In 2004, in an attempt to restore the waning popularity of the club, the club's board pressured the undergraduate officers to reinstate bicker, causing Campus to become one of six selective clubs (out of eleven total clubs). However, due to the unpopularity of bicker among its members, Campus Club returned to being a sign-in club in the spring of 2005. Unfortunately, in the face of another year of exceptionally low membership and resulting financial trouble, Campus Club closed later the same year.
In November, 2005, the former members and alumni of Campus Club voted to donate the building to the University, under the condition that the mansion remain a social venue for Princeton students.
[edit] Trivia
- Campus Club's motto was "First on the Street, first in our hearts, last to go home," referring to its location as the first club along Prospect Avenue.
- The basement men's room featured charmingly pretentious graffiti that included reworkings of key lines from Villon's Ballad of the Dead Ladies that were intended to compliment attractive female members of the club.
- One campus publication characterized the Campus membership as talkative poodles yapping on couches.

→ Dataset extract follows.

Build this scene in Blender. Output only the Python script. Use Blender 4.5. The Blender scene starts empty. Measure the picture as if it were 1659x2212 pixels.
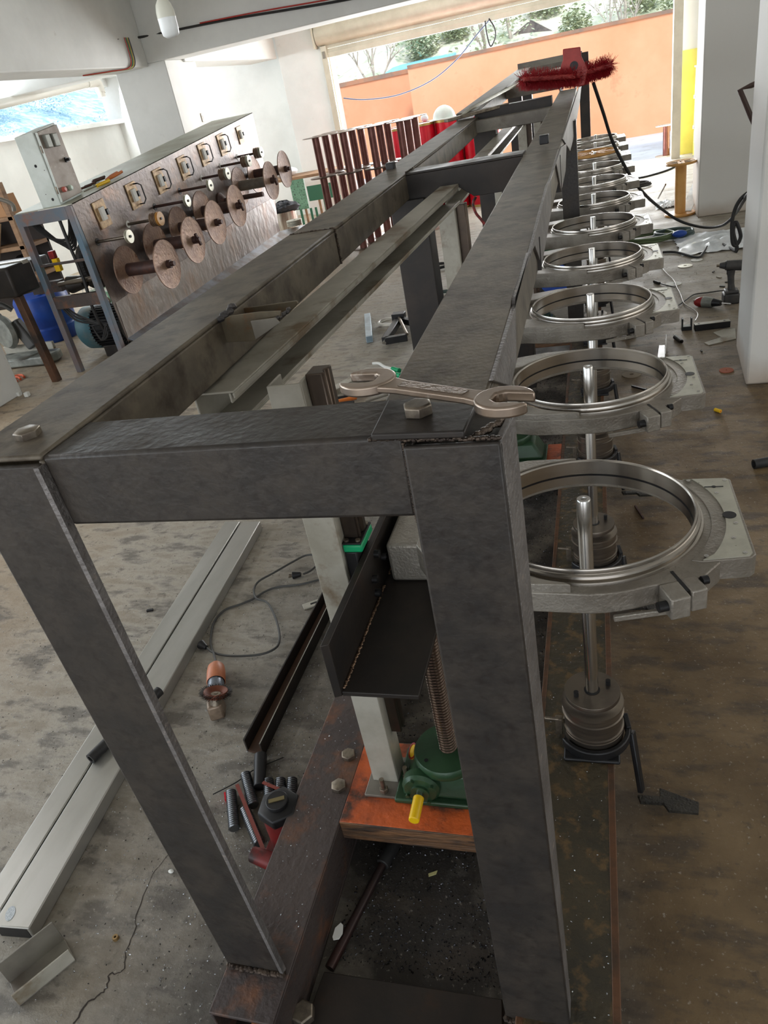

- The club hosted a performance by the noted post-punk Boston band Mission of Burma on November 19, 1982.
- At one point in the club's history, noted Sunday night chef Armond created a tradition with his reliably tasty London Broil, broccoli and mashed potatoes.
- Club members cherished their tradition of pelting neighboring Tower Club with water balloons propelled with a funnel-and-surgical tubing slingshot called a Funnellator. For several years towards the end of the club's life, new members being initiated into the Club would throw Eggo waffles at Tower while listening to the Ride of the Valkyries, a practice known as the "Luftwaffle."